» What to produce
For the copy, please give all of the data again exactly and leave the pictures out.

» Source material
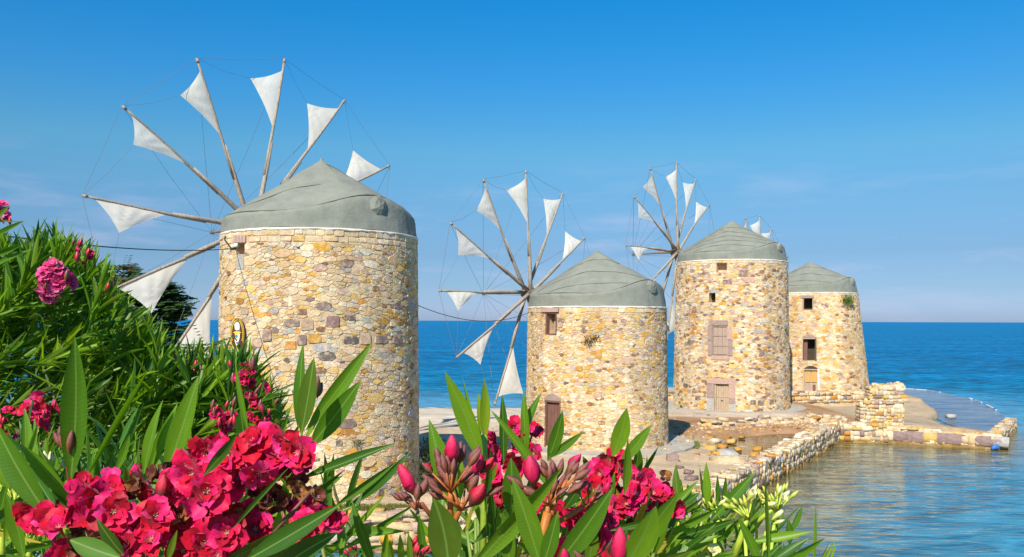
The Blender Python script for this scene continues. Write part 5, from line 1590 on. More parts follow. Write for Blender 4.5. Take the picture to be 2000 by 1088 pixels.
for (px, py, d, R_, n, s_, ms) in ((110, 553, 3.85, 0.075, 22, 0.036, SMALLP), (478, 742, 3.9, 0.06, 13, 0.026, SMALLF), (500, 770, 3.9, 0.05, 9, 0.026, SMALLF), (508, 812, 3.9, 0.05, 9, 0.026, SMALLF),
                                   (425, 822, 3.7, 0.05, 8, 0.024, SMALLF), (452, 832, 3.7, 0.05, 8, 0.024, SMALLF), (370, 735, 4.3, 0.045, 5, 0.022, SMALLF), (345, 738, 4.3, 0.03, 3, 0.02, SMALLF),
                                   (-8, 430, 3.2, 0.05, 7, 0.028, SMALLP), (205, 590, 4.6, 0.07, 6, 0.018, SMALLF), (165, 500, 4.1, 0.06, 5, 0.018, SMALLF), (20, 545, 4.6, 0.07, 5, 0.018, SMALLF),
                                   (75, 812, 2.6, 0.045, 8, 0.028, SMALLF), (22, 832, 2.6, 0.045, 6, 0.026, SMALLF), (105, 835, 2.7, 0.02, 2, 0.02, SMALLF)):
    small_cluster(bush, WP(px, py, d), R_, n, s_, rb, ms)
    bud_n = 5
    for k in range(bud_n):
        a, b = px + rb.uniform(-40, 40) * 3 / d, py + rb.uniform(-30, 30) * 3 / d
        bud(bush, (a, b), (a + rb.uniform(-8, 8), b - rb.uniform(12, 26)), d - 0.05, rb.choice([BUD_RED, SEPAL]))
for (b, t, w) in (((-20, 530), (55, 492), 12), ((-30, 512), (52, 480), 12), ((-30, 478), (54, 440), 9), ((-40, 440), (50, 438), 5), ((-25, 450), (18, 406), 12), ((-10, 600), (-2, 480), 14)):
    hero_leaf(bush, b, t, w, 3.1, 3.05, rb.uniform(-.4, .4), 0, rng=rb)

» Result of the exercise
The Blender Python script for this scene continues. Write part 5, from line 1590 on. More parts follow. Write for Blender 4.5. Take the picture to be 2000 by 1088 pixels.
for (px, py, d, R_, n, s_, ms) in ((110, 553, 3.85, 0.075, 22, 0.036, SMALLP), (478, 742, 3.9, 0.06, 13, 0.026, SMALLF), (500, 770, 3.9, 0.05, 9, 0.026, SMALLF), (508, 812, 3.9, 0.05, 9, 0.026, SMALLF),
                                   (425, 822, 3.7, 0.05, 8, 0.024, SMALLF), (452, 832, 3.7, 0.05, 8, 0.024, SMALLF), (370, 735, 4.3, 0.045, 5, 0.022, SMALLF), (345, 738, 4.3, 0.03, 3, 0.02, SMALLF),
                                   (-8, 430, 3.2, 0.05, 7, 0.028, SMALLP), (205, 590, 4.6, 0.07, 6, 0.018, SMALLF), (165, 500, 4.1, 0.06, 5, 0.018, SMALLF), (20, 545, 4.6, 0.07, 5, 0.018, SMALLF),
                                   (75, 812, 2.6, 0.045, 8, 0.028, SMALLF), (22, 832, 2.6, 0.045, 6, 0.026, SMALLF), (105, 835, 2.7, 0.02, 2, 0.02, SMALLF)):
    small_cluster(bush, WP(px, py, d), R_, n, s_, rb, ms)
    bud_n = 5
    for k in range(bud_n):
        a, b = px + rb.uniform(-40, 40) * 3 / d, py + rb.uniform(-30, 30) * 3 / d
        bud(bush, (a, b), (a + rb.uniform(-8, 8), b - rb.uniform(12, 26)), d - 0.05, rb.choice([BUD_RED, SEPAL]))
for (b, t, w) in (((-20, 530), (55, 492), 12), ((-30, 512), (52, 480), 12), ((-30, 478), (54, 440), 9), ((-40, 440), (50, 438), 5), ((-25, 450), (18, 406), 12), ((-10, 600), (-2, 480), 14)):
    hero_leaf(bush, b, t, w, 3.1, 3.05, rb.uniform(-.4, .4), 0, rng=rb)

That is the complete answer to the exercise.